• _Exercise instructions_
Please start at the first line of the records beneath and quote each line exactly, ending with the line containing "street(1173, 238, 66, -1, .55, 'white".

• _Data to use_
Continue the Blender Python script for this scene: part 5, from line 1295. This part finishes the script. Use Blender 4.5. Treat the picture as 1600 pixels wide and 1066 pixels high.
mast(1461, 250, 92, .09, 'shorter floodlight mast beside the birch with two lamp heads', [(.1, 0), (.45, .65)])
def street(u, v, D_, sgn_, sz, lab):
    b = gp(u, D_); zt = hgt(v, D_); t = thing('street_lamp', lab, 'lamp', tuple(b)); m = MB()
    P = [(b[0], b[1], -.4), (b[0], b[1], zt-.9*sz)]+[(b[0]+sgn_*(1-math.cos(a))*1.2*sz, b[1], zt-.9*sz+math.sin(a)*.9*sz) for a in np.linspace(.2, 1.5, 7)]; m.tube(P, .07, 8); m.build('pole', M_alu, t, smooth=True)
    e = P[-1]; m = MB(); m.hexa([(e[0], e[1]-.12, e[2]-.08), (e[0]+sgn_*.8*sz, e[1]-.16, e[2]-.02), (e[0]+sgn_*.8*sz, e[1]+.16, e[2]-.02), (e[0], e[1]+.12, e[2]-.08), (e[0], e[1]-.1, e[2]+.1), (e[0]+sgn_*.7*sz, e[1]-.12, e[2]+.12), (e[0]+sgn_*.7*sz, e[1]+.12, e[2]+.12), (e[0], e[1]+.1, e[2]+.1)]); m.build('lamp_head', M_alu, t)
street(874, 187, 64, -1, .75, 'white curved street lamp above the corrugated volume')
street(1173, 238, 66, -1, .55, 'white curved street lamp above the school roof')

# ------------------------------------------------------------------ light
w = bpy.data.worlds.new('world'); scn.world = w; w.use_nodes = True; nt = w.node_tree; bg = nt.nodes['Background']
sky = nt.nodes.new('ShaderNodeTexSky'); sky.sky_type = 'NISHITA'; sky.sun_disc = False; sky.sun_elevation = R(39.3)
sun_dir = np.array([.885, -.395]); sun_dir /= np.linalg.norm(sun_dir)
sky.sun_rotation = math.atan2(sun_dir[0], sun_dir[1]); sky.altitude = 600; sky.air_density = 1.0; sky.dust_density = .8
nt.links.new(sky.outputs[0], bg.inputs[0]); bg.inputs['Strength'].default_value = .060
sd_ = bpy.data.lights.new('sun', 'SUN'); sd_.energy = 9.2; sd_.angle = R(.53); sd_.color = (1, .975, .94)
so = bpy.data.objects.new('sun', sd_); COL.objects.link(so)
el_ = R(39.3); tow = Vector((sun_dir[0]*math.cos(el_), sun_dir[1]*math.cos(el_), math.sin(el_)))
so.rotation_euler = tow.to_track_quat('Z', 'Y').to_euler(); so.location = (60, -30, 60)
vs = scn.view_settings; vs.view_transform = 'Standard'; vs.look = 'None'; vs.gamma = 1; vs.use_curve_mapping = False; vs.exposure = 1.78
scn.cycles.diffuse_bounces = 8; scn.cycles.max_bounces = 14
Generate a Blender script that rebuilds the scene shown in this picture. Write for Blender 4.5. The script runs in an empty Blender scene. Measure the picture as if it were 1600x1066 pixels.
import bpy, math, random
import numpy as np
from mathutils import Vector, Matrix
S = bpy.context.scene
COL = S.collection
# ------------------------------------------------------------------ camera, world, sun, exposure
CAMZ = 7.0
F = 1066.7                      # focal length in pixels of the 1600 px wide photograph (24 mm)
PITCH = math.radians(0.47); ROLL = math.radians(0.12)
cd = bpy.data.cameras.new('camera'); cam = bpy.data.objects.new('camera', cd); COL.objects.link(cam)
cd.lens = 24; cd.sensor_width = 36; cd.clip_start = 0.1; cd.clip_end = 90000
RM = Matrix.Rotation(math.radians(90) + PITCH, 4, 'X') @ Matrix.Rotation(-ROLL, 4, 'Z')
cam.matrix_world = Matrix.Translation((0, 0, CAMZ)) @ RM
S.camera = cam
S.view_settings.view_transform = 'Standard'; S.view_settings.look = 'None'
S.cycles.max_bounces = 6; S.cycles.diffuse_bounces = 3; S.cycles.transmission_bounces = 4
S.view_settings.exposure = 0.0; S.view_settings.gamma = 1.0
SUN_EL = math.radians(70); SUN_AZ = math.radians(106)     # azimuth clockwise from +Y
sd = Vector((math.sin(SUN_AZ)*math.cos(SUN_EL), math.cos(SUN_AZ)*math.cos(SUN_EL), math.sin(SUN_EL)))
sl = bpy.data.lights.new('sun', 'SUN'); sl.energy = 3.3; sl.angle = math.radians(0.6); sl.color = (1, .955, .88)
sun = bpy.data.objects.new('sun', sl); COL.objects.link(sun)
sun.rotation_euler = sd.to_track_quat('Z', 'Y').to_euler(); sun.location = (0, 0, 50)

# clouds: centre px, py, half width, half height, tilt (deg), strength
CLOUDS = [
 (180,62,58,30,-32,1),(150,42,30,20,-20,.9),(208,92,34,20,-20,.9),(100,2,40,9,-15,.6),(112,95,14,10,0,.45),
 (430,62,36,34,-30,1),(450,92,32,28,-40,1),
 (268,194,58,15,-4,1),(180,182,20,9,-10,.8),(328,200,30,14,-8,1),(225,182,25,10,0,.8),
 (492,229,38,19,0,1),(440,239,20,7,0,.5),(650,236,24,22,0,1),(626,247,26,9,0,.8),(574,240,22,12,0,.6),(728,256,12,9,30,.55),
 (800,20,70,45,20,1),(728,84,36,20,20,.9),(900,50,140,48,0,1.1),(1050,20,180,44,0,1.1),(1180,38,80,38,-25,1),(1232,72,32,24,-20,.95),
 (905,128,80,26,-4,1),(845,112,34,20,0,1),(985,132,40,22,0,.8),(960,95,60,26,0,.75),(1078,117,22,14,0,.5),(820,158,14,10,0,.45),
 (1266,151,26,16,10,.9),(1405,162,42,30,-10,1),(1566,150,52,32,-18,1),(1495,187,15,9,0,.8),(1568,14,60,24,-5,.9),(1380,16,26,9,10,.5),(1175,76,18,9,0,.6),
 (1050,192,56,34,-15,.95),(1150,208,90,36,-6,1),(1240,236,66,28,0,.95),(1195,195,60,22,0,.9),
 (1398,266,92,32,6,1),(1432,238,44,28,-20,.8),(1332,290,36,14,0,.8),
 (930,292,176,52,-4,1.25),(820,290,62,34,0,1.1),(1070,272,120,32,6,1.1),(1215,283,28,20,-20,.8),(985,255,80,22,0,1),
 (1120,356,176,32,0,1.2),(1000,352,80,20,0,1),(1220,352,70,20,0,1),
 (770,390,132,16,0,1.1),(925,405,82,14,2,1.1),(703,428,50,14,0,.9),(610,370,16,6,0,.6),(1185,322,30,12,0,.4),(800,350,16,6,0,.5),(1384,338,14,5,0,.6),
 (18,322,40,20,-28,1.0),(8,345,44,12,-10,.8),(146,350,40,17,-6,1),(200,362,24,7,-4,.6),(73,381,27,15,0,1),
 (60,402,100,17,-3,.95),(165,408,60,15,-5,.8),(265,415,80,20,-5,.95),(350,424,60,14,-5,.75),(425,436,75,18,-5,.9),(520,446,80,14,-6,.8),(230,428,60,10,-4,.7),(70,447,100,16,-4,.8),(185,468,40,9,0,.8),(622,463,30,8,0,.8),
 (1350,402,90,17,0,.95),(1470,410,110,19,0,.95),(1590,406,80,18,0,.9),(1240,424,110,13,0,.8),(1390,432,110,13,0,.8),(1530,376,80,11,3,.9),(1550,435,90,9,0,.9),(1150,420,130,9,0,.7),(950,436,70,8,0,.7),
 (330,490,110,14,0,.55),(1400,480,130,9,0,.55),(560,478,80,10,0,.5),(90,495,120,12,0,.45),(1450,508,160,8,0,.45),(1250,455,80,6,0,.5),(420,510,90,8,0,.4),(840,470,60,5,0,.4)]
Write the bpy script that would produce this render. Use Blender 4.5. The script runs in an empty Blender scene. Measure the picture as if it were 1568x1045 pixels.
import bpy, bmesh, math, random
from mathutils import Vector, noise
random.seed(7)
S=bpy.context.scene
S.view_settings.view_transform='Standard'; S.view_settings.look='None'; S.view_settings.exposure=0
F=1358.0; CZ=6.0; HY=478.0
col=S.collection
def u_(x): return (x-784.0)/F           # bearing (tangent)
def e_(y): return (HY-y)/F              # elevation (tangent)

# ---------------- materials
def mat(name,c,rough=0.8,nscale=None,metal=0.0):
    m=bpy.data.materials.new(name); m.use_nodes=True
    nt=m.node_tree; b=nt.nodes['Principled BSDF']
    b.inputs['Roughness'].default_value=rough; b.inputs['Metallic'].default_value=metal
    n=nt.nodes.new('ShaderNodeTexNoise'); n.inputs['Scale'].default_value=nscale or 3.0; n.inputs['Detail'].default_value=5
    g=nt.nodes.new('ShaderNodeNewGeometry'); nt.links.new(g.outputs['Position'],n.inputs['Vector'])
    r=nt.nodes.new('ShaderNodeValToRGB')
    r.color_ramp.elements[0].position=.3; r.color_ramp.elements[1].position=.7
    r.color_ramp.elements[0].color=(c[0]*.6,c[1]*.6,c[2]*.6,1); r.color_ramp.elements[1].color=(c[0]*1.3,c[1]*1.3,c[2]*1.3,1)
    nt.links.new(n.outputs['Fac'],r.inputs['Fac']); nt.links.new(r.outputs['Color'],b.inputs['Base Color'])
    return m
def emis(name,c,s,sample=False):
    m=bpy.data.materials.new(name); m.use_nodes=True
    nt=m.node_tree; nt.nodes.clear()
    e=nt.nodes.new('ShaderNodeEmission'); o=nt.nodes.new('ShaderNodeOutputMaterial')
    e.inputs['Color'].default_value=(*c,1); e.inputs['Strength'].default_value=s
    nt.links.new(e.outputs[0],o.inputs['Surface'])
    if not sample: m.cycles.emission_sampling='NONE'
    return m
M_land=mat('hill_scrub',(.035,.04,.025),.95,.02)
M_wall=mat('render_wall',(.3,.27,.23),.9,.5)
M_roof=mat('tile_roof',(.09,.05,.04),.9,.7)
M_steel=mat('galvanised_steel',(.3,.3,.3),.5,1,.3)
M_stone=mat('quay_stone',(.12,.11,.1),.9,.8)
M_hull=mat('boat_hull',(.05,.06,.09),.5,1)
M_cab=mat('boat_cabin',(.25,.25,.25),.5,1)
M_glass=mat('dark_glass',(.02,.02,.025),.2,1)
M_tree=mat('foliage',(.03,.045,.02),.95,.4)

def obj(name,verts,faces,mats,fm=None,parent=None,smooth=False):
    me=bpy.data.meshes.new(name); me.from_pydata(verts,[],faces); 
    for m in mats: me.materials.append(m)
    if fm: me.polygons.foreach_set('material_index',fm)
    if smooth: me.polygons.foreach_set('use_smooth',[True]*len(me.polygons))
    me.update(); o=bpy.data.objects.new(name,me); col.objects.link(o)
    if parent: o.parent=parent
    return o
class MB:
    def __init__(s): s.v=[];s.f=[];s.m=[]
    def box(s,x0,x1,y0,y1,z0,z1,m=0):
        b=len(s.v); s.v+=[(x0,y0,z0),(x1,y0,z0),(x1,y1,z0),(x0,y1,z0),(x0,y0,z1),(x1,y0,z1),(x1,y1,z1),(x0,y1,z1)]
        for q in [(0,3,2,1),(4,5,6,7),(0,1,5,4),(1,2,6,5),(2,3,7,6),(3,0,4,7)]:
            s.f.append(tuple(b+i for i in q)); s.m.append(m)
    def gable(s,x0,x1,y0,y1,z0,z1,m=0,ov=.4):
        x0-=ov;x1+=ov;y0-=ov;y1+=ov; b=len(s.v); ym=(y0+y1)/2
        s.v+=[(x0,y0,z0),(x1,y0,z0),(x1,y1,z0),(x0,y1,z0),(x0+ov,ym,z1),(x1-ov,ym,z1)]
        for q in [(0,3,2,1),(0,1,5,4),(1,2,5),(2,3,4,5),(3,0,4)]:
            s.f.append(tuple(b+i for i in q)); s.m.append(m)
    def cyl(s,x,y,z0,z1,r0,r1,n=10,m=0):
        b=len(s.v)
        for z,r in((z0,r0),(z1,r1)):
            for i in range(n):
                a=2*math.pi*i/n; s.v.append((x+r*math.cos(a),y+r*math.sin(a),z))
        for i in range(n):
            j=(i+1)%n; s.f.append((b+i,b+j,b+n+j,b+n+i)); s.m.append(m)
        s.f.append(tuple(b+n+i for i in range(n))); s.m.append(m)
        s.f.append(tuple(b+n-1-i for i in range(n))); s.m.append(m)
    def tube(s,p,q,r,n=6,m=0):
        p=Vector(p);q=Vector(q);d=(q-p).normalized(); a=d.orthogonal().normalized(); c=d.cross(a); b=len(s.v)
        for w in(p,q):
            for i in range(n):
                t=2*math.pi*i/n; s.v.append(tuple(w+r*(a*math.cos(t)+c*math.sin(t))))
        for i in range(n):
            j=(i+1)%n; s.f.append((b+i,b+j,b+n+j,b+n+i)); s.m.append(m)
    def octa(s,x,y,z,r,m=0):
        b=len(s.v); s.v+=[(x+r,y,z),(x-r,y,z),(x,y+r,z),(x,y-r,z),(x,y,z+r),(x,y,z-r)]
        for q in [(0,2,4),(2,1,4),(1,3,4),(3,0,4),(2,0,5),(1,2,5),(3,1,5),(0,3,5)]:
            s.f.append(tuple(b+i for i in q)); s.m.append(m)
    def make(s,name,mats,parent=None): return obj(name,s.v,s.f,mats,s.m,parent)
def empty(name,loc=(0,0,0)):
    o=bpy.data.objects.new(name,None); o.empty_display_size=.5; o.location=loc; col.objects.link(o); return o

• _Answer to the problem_
Continue the Blender Python script for this scene: part 5, from line 1295. This part finishes the script. Use Blender 4.5. Treat the picture as 1600 pixels wide and 1066 pixels high.
mast(1461, 250, 92, .09, 'shorter floodlight mast beside the birch with two lamp heads', [(.1, 0), (.45, .65)])
def street(u, v, D_, sgn_, sz, lab):
    b = gp(u, D_); zt = hgt(v, D_); t = thing('street_lamp', lab, 'lamp', tuple(b)); m = MB()
    P = [(b[0], b[1], -.4), (b[0], b[1], zt-.9*sz)]+[(b[0]+sgn_*(1-math.cos(a))*1.2*sz, b[1], zt-.9*sz+math.sin(a)*.9*sz) for a in np.linspace(.2, 1.5, 7)]; m.tube(P, .07, 8); m.build('pole', M_alu, t, smooth=True)
    e = P[-1]; m = MB(); m.hexa([(e[0], e[1]-.12, e[2]-.08), (e[0]+sgn_*.8*sz, e[1]-.16, e[2]-.02), (e[0]+sgn_*.8*sz, e[1]+.16, e[2]-.02), (e[0], e[1]+.12, e[2]-.08), (e[0], e[1]-.1, e[2]+.1), (e[0]+sgn_*.7*sz, e[1]-.12, e[2]+.12), (e[0]+sgn_*.7*sz, e[1]+.12, e[2]+.12), (e[0], e[1]+.1, e[2]+.1)]); m.build('lamp_head', M_alu, t)
street(874, 187, 64, -1, .75, 'white curved street lamp above the corrugated volume')
street(1173, 238, 66, -1, .55, 'white curved street lamp above the school roof')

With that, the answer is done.